By Gillian Tett, Free Press, June 9, 2009, B002AQRVXQ

Fool’s Gold is yet another book about the 2008 meltdown. I didn’t finish it. Too much drama and grandiosity.

[k507] A few weeks after he had summoned Dennis Weatherstone and Peter Hancock to meet with him, in January 1992, Corrigan delivered a stern speech to the New York State Bankers Association. “Given the sheer size of the [derivatives] market,” he said, “I have to ask myself how it is possible that so many holders of fixed-or variable-rate obligations want to shift those obligations from one form to the other.” Translated from central bank jargon, this suggested that Corrigan was dubious about the banks’ motives for making these deals. “Off-balance-sheet activities have a role,” he continued, “but they must be managed and controlled carefully, and they must be understood by top management, as well as by traders and rocket scientists,” he added. “I hope this sounds like a warning, because it is!”

[k568] In 1992 and 1993, though, many investors thought it was worth taking those risks, by buying products with high leverage. “It was a type of crazy period,” recalls T. J. Lim, one of the early members of the J.P. Morgan swaps team, who worked with Connie Volstadt in the 1980s and decamped with him to Merrill Lynch. “The herd instinct was just amazing. Everyone was looking for yield. You could do almost anything you could dream of, and people would buy it. Every single week somebody would think of a new product.”

Some prescient warnings were issued. Allan Taylor, the Royal Bank of Canada chairman, said that derivatives were becoming like “a time bomb that could explode just like the Latin American debt crisis did,” threatening the world financial system. Felix Rohatyn, a legendary Wall Street figure who worked at Lazard Frers in corporate finance, far removed from derivatives, called derivatives “financial hydrogen bombs, built on personal computers by twenty-six-year-olds with MBAs.”

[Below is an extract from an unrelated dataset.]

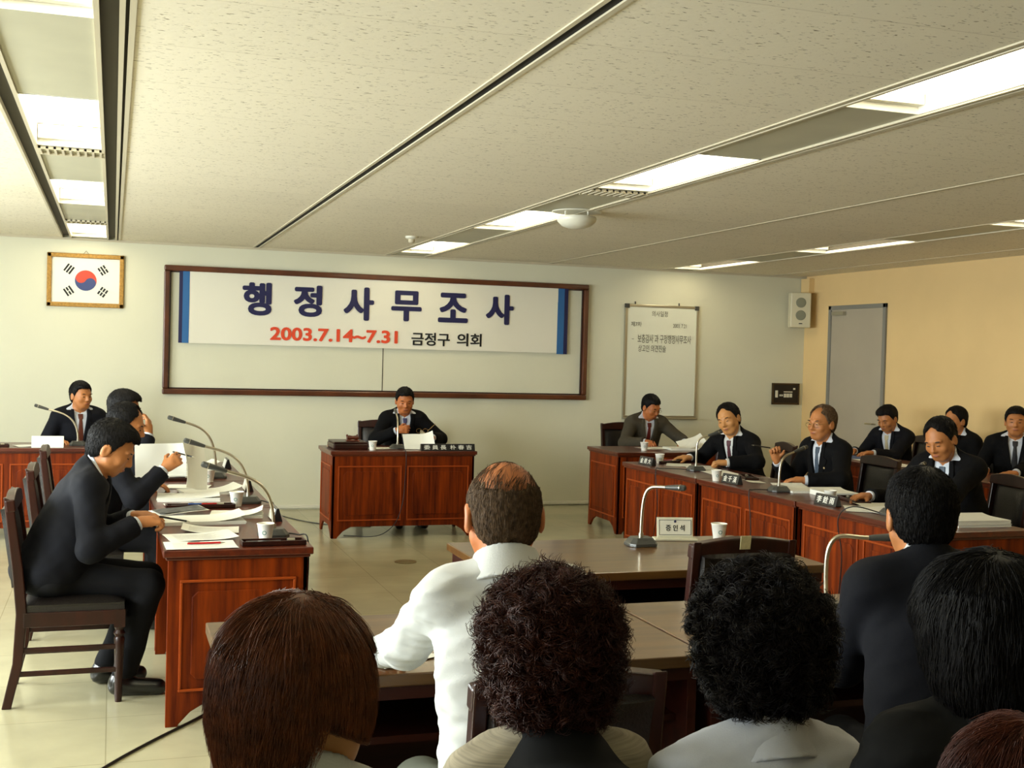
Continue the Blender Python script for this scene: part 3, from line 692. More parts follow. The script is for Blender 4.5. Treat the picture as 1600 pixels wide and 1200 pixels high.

[k644] Brickell and the other members of ISDA were opposed to setting up a clearing system because they feared it would be the thin edge of a wedge of further regulations. They insisted that counterparty risk could be handled perfectly well by following the ISDA guidelines, posing some collateral against the risk of default, and just good smart trading. “The swap [market] framework is a model of market discipline,” Brickell argued. “Within it, every participant scrutinizes the reputation and credit quality of his counterparties and adjusts the flow of his business accordingly.”